I don’t read many memoirs; the genre is often problematic for me.  An author may be among the least qualified to write about himself.  Political memoirs are often primarily an opportunity to spin for the historians and settle old scores.  Then there’s the credibility factor of many modern personal memoirs.  The bar has been set so high in terms of exaggerated suffering, kinky relationships, and horrific abuse that publishers seem to demand more and more startling confession, less and less good storytelling. I’m not a big fan of the Jeannette Walls books.  Sorry, but I just don’t believe her.  I do better with more casual memoirs that loosely connect memories, books that just try to tell some first-person stories in an engaging way.  They don’t try to drive home key points about the meaning of life.  Try ‘Stuffed’, by Patricia Volk.  In broad terms she takes the approach of one chapter per major figure in her life.  No consistent chronological line from beginning to end.  It’s more along the lines of “Here are some things that happened to me and people that matter to me. You make sense of it. I won’t even try.”

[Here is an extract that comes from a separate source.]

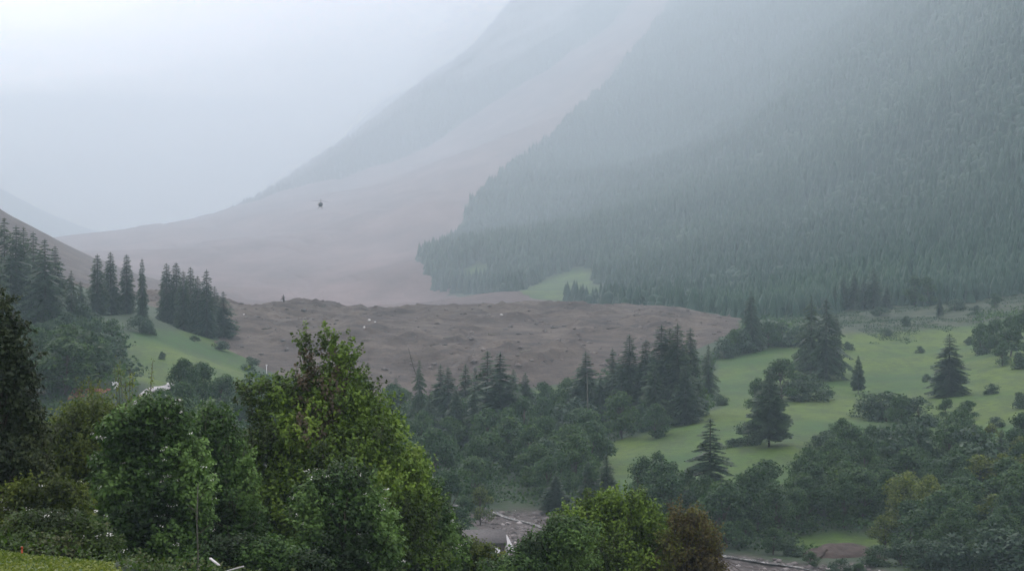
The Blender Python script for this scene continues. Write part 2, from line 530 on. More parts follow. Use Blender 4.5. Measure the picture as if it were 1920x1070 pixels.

So while 'The Tender Bar' came highly recommended to me, I confess to picking it up with some trepidation.  On the whole, though, J.R. Moehringer has written an engaging book that hangs together pretty well.  Born in 1964, Moehringer published the book in 2005 at the age of 41.  The book deals with his life up to the age of 25.  Pretty early to be writing a memoir.  I’m not sure I can make much sense of my life now at the age of 60. At 41 my vision was even more limited. But nonetheless Moehringer does his best to weave some strands that hold the book together.

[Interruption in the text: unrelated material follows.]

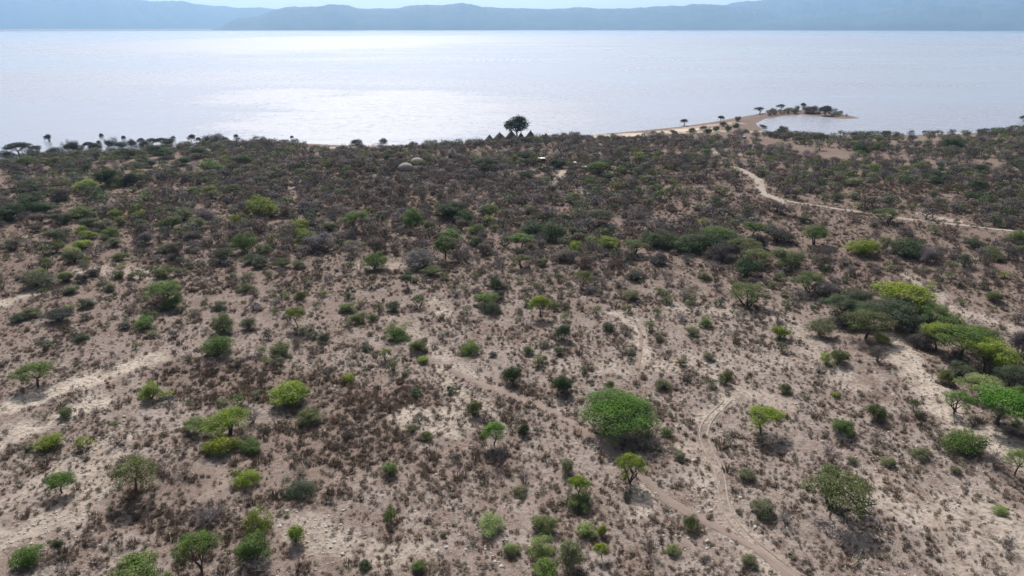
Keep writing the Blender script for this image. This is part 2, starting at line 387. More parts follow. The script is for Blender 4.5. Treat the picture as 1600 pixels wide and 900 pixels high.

But it does make me appreciate the sublime artificiality of fiction.  Blank slate. The author can make up whatever he pleases.  He has so many resources at his disposal:  plot, character, language, tone, structure, etc.  As long as it makes sense on its own terms, fine. Reality be damned. Readers are the real winners.

So let’s start with the title, 'The Tender Bar'.  Play on bartender, of course.  The central place in the book is a specific drinking hole where the author spent lots of time as a young adult.  But it was anything but a tender place. A place that ‘tended’ to him?  Maybe.  I guess.  Seems a bit of a stretch to me.  Could have done better, I think. Seems awkward. What am I missing?

Alcohol as father stand in?
There are a some themes that run through the book: missing and disappointing father; struggling but admirable mother; alcoholism; extended family populated with intelligent but under-educated and under-achieving adults; the usual coming-of-age struggle to find the right place in the world. The father theme was most compelling to me.  At 25 he finally understood that while he was entitled to need what he needed from his father, his father was simply incapable of filling those needs.  Keep looking for that person in his father or accept that his father was in many ways a screw-up.  A lose-lose proposition. His father would never be the person he needed him to be.  To fool himself into thinking that his father was that person but was somehow unavailable was not productive.  Ultimately, accepting disappointment and heartbreak is the only key to freedom. But it sucks.

The writing is just fine, but ultimately a little precious for my taste.  Most chapters have that little tie-up at the end that’s a little forced.  Reads a bit like a collection of college application essays.  Trying really hard to come across well.  (The film rights have been purchased.  Do I want to see this as a film?)

Moehringer is clearly a gifted journalist.  I haven’t read the Agassi book, but from what I hear it’s pretty daring.  Agassi read 'The Tender Bar' and immediately thought: this is the person to ghost-write my memoir.  That’s impressive.

There’s a new book of historical fiction about the bank robber Willy Sutton.  Probably worth a try.

And on a personal note, I’m so pleased to see that Janice Van Horn’s memoir ‘A Complicated Life: My Life with Clement Greenberg' has been published.  She’s an old friend and neighbor from New York, and a terrific person.  I so look forward to reading it.